GIFT-COFB is an authenticated cipher based on GIFT-128. It is a submission to the NIST LWC competition. For more information on GIFT-COFB, see: https://www.isical.ac.in/~lightweight/COFB/.

This repository contains optimized software implementations for the following algorithms:

  • crypto_aead/giftcofb128v1: GIFT-COFB v1
  • crypto_bc/gift64: GIFT-64
  • crypto_bc/gift128: GIFT-128

For each algorithm, one can find:

  • opt32: 32-bit word oriented C implementation
  • armcortexm_fast: Fully unrolled ARM assembly implementation for Cortex-M processors (speed oriented)
  • armcortexm_compact: Compact ARM assembly implementation for Cortex-M processors (code size oriented)
  • armcortexm_balanced: Balanced ARM assembly implementation for Cortex-M processors (globally efficient with limited impact on code size)
  • armcortexm4_masked: First-order masked ARM assembly implementation for Cortex-M4 processors ⚠️🚨 No practical evaluation has been undertaken to assess its security! Please do so if you plan to use it to thwart power/electromagnetic side-channel attacks! 🚨⚠️

For more information about the implementations, see the paper Fixslicing: A New GIFT Representation published at TCHES 2020-3.

Interface

GIFT-COFB implementations use the inferface defined in the NIST LWC call for algorithms for benchmarking purposes.

Compilation

ARM implementations have been compiled using the arm-none-eabi toolchain (version 9.2.1) and loaded/tested on the STM32L100C and STM32F407VG development boards using the libopencm3 project.

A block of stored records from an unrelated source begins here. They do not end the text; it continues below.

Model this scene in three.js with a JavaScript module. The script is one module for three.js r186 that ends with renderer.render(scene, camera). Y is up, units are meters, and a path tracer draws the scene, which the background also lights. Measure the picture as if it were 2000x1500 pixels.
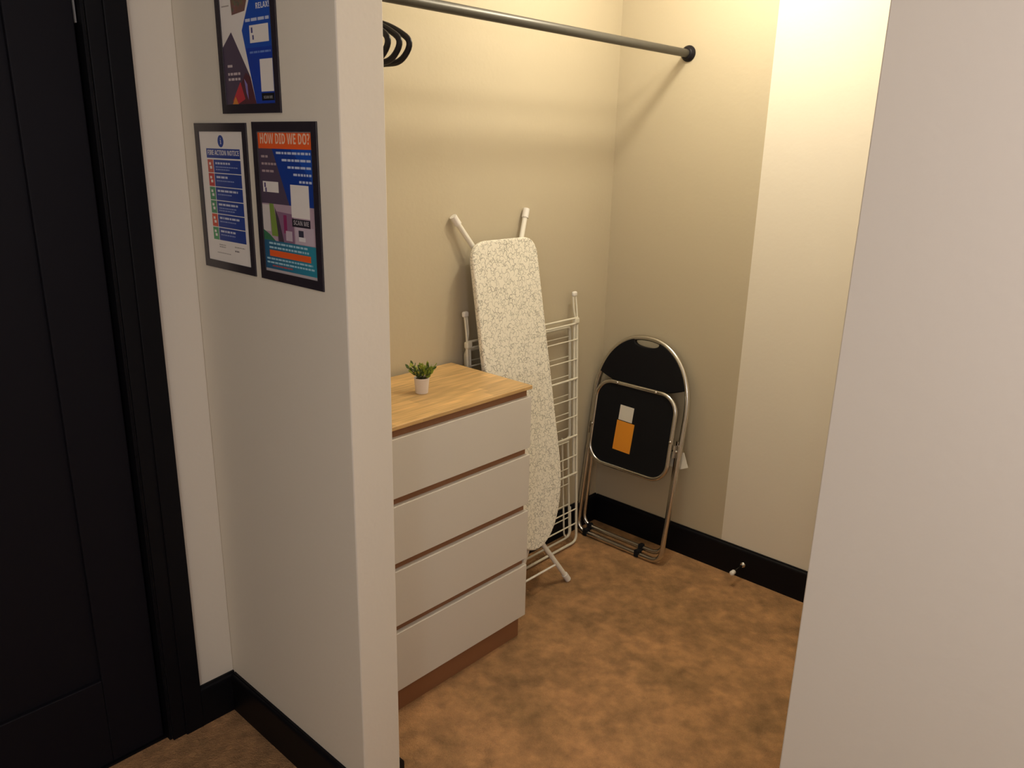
import * as THREE from 'three';
import { RoundedBoxGeometry } from 'three/addons/geometries/RoundedBoxGeometry.js';
import { mergeGeometries } from 'three/addons/utils/BufferGeometryUtils.js';

// ---------------------------------------------------------------- camera, lights, exposure
const scene = new THREE.Scene();
scene.background = new THREE.Color(0x000000);
const camera = new THREE.PerspectiveCamera(51.7706, 4 / 3, 0.05, 50);
camera.position.set(0, 1.55, 0);
{
  const m = new THREE.Matrix4().makeBasis(
    new THREE.Vector3(0.67660346, 0.02196185, 0.73602),
    new THREE.Vector3(0.19718068, 0.95764705, -0.20983781),
    new THREE.Vector3(-0.70945581, 0.28710591, 0.64361685));
  camera.quaternion.setFromRotationMatrix(m);
}
scene.add(camera);
const renderer = new THREE.WebGLRenderer({ antialias: true });
renderer.toneMapping = THREE.LinearToneMapping;
renderer.toneMappingExposure = 1.0;
renderer.shadowMap.enabled = true;
renderer.shadowMap.type = THREE.PCFSoftShadowMap;

const CEIL = 2.4;
// two warm bulbs on a ceiling bar light the alcove; a pendant and a globe lamp light the hall
const BULBS = [{ p: [1.92, 2.2, -1.056], cd: 0.54 }, { p: [2.1, 2.23, -1.252], cd: 1.27 }];
const BULB_COLOR = [1, 0.90, 0.70];
const GLOBE = { p: [-0.9, 1.5, 0.3], cd: 1.33, c: [0.95, 0.99, 1.02] };
const PENDANT = { p: [0.42, 1.72, 0.42], cd: 1.14, c: [1, 0.91, 0.97] };

// ---------------------------------------------------------------- helpers
let seed = 7;
function rnd() { seed = (seed * 1664525 + 1013904223) % 4294967296; return seed / 4294967296; }
const used = {};
function numbered(n) { const k = used[n] = (used[n] ?? -1) + 1; return k ? n + '_' + String(k).padStart(3, '0') : n; }
function shade(o) { o.traverse((c) => { if (c.isMesh) { c.castShadow = true; c.receiveShadow = true; } }); return o; }
function thing(name, label, category, pos = [0, 0, 0], group) {
  const o = new THREE.Group(); o.name = numbered(name); o.position.set(...pos);
  o.userData = { label, category }; if (group) o.userData.group = group;
  scene.add(o); return o;
}
function part(parent, name, geo, mat, label) {
  const m = new THREE.Mesh(geo, mat); m.name = name; m.castShadow = m.receiveShadow = true;
  if (label) m.userData.label = label;
  parent.add(m); return m;
}
function struct(name, geo, mat, label) {
  const m = new THREE.Mesh(geo, mat); m.name = name; m.castShadow = m.receiveShadow = true;
  m.userData = { kind: 'structure' }; if (label) m.userData.label = label;
  scene.add(m); return m;
}
// box by bounds, uv in metres, optional rounding
function box(x0, x1, y0, y1, z0, z1, r = 0) {
  const w = x1 - x0, h = y1 - y0, d = z1 - z0;
  const g = r ? new RoundedBoxGeometry(w, h, d, 2, r) : new THREE.BoxGeometry(w, h, d);
  g.translate((x0 + x1) / 2, (y0 + y1) / 2, (z0 + z1) / 2);
  return uvBox(g);
}
function uvBox(g) {
  const p = g.attributes.position, n = g.attributes.normal, uv = g.attributes.uv;
  for (let i = 0; i < p.count; i++) {
    const ax = Math.abs(n.getX(i)), ay = Math.abs(n.getY(i)), az = Math.abs(n.getZ(i));
    if (ay >= ax && ay >= az) uv.setXY(i, p.getX(i), p.getZ(i));
    else if (ax >= az) uv.setXY(i, p.getZ(i), p.getY(i));
    else uv.setXY(i, p.getX(i), p.getY(i));
  }
  return g;
}
const V = (a) => new THREE.Vector3(a[0], a[1], a[2] ?? 0);
// tube through points with rounded corners (radius c), optional closing
function path(pts, c = 0.02, closed = false) {
  const P = pts.map(V), n = P.length, cp = new THREE.CurvePath();
  const corner = (i) => {
    const a = P[(i - 1 + n) % n], b = P[i], d = P[(i + 1) % n];
    const u = a.clone().sub(b), w = d.clone().sub(b);
    const r = Math.min(c, u.length() * 0.49, w.length() * 0.49);
    return [b.clone().addScaledVector(u.normalize(), r), b, b.clone().addScaledVector(w.normalize(), r)];
  };
  let start, prev;
  if (closed) { const k = corner(0); start = k[0]; prev = k[2]; cp.add(new THREE.QuadraticBezierCurve3(...k)); } else prev = P[0];
  for (let i = 1; i < (closed ? n : n - 1); i++) {
    const k = corner(i); cp.add(new THREE.LineCurve3(prev, k[0])); cp.add(new THREE.QuadraticBezierCurve3(...k)); prev = k[2];
  }
  cp.add(new THREE.LineCurve3(prev, closed ? start : P[n - 1]));
  return cp;
}
function sweep(cp, r, sides = 10) {         // even samples per segment, straight runs kept straight
  const pts = [];
  for (const s of cp.curves) {
    const k = s.isLineCurve3 ? 1 : 6;
    for (let i = 0; i <= k; i++) { const q = s.getPoint(i / k); if (!pts.length || pts[pts.length - 1].distanceTo(q) > 1e-5) pts.push(q); }
  }
  return ringTube(pts, r, sides);
}
function ringTube(pts, r, sides = 10) {
  const n = pts.length, closed = pts[0].distanceTo(pts[n - 1]) < 1e-4;
  const pos = [], nor = [], uv = [], idx = []; let N = null, len = 0;
  for (let i = 0; i < n; i++) {
    const a = pts[Math.max(0, i - 1)], b = pts[Math.min(n - 1, i + 1)];
    let t = b.clone().sub(a);
    if (closed && (i === 0 || i === n - 1)) t = pts[1].clone().sub(pts[n - 2]);
    t.normalize();
    if (!N) { N = new THREE.Vector3(0, 0, 1); if (Math.abs(t.z) > 0.9) N.set(1, 0, 0); }
    N = N.clone().addScaledVector(t, -N.dot(t)).normalize();
    const B = t.clone().cross(N);
    if (i) len += pts[i].distanceTo(pts[i - 1]);
    for (let j = 0; j <= sides; j++) {
      const an = j / sides * Math.PI * 2, d = N.clone().multiplyScalar(Math.cos(an)).addScaledVector(B, Math.sin(an));
      pos.push(pts[i].x + d.x * r, pts[i].y + d.y * r, pts[i].z + d.z * r); nor.push(d.x, d.y, d.z); uv.push(j / sides * r * 6, len);
    }
  }
  const w = sides + 1;
  for (let i = 0; i < n - 1; i++) for (let j = 0; j < sides; j++) { const a = i * w + j; idx.push(a, a + 1, a + w, a + 1, a + w + 1, a + w); }
  if (!closed) for (const [i, s] of [[0, -1], [n - 1, 1]]) {
    const t = (i ? pts[i].clone().sub(pts[i - 1]) : pts[1].clone().sub(pts[0])).normalize().multiplyScalar(s), c = pos.length / 3;
    pos.push(pts[i].x, pts[i].y, pts[i].z); nor.push(t.x, t.y, t.z); uv.push(0, 0);
    for (let j = 0; j <= sides; j++) { const k = i * w + j; pos.push(pos[k * 3], pos[k * 3 + 1], pos[k * 3 + 2]); nor.push(t.x, t.y, t.z); uv.push(0, 0); }
    for (let j = 0; j < sides; j++) s > 0 ? idx.push(c, c + 1 + j, c + 2 + j) : idx.push(c, c + 2 + j, c + 1 + j);
  }
  const g = new THREE.BufferGeometry();
  g.setAttribute('position', new THREE.Float32BufferAttribute(pos, 3));
  g.setAttribute('normal', new THREE.Float32BufferAttribute(nor, 3));
  g.setAttribute('uv', new THREE.Float32BufferAttribute(uv, 2)); g.setIndex(idx);
  return g;
}
const bar = (a, b, r, s = 8) => ringTube([V(a), V(b)], r, s);
function roundShape(w, h, r) {
  const s = new THREE.Shape(), x = w / 2, y = h / 2;
  s.moveTo(-x + r, -y); s.lineTo(x - r, -y); s.absarc(x - r, -y + r, r, -Math.PI / 2, 0); s.lineTo(x, y - r); s.absarc(x - r, y - r, r, 0, Math.PI / 2);
  s.lineTo(-x + r, y); s.absarc(-x + r, y - r, r, Math.PI / 2, Math.PI); s.lineTo(-x, -y + r); s.absarc(-x + r, -y + r, r, Math.PI, Math.PI * 1.5);
  return s;
}
const ext = (shape, depth, bevel = 0, seg = 12) => new THREE.ExtrudeGeometry(shape, { depth, bevelEnabled: bevel > 0, bevelThickness: bevel, bevelSize: bevel, bevelSegments: 3, curveSegments: seg });

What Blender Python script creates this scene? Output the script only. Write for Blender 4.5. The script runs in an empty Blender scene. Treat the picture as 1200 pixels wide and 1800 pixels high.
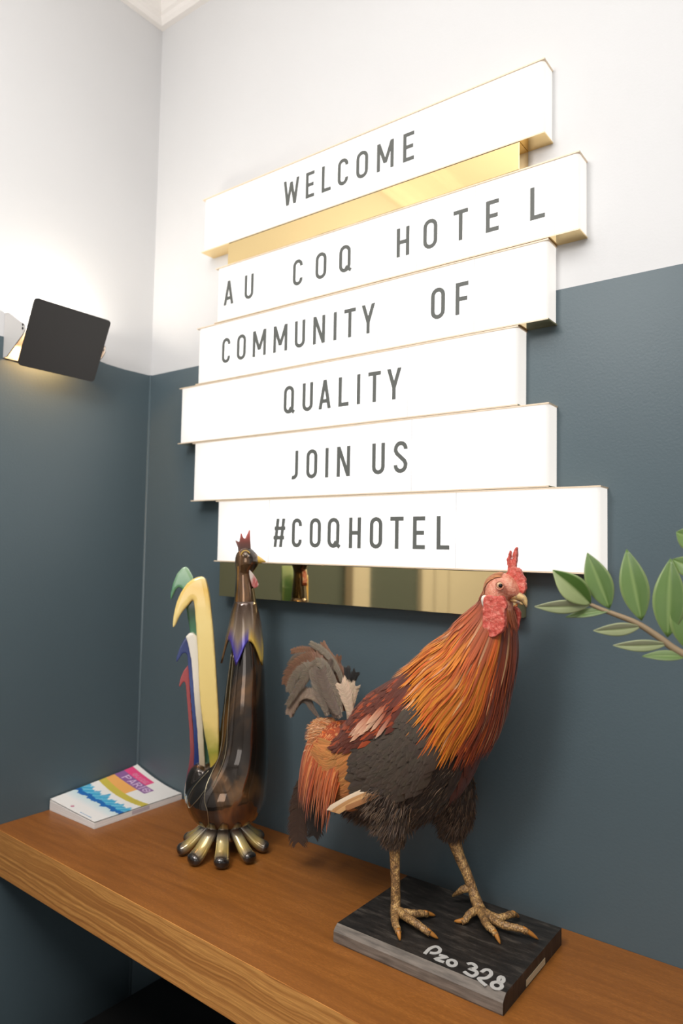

Regarding C implementations, a simple Makefile is provided for GIFT-64 and GIFT-128 to run some test vectors. For GIFT-COFB, test vectors can be executed using the NIST LWC test vector generation code.

AVR implementations

The following AVR assembly code implementations of GIFT-128 were contributed by Rhys Weatherley and have variants with large, medium, and small RAM requirements:

  • avr_fixsliced_large: Fixsliced implementation with a large 320 byte key schedule that is expanded ahead of time during key setup.
  • avr_fixsliced_medium: Fixsliced implementation with a 16 byte key schedule and round keys expanded on the fly. 80 bytes of stack space are required to expand the round keys.
  • avr_bitsliced_small: Bitsliced implementation with a 16 byte key schedule and round keys expanded on the fly. 16 bytes of stack space are required to expand the round keys.

Note: avr_fixsliced_medium uses bitslicing for decryption because of the difficulty of expanding the reduced fixsliced key schedule in reverse. The medium implementation is best used with block cipher modes that only require the encrypt direction.

At the moment, only the avr_bitsliced_small implementation is provided for GIFT-64. The fixsliced implementations of GIFT-64 are in progress.

Each AVR directory contains an Arduino sketch for running tests on that implementation. Tested on Arduino Uno and Arduino Mega 2560.

All AVR implementations were generated with the genavr tool.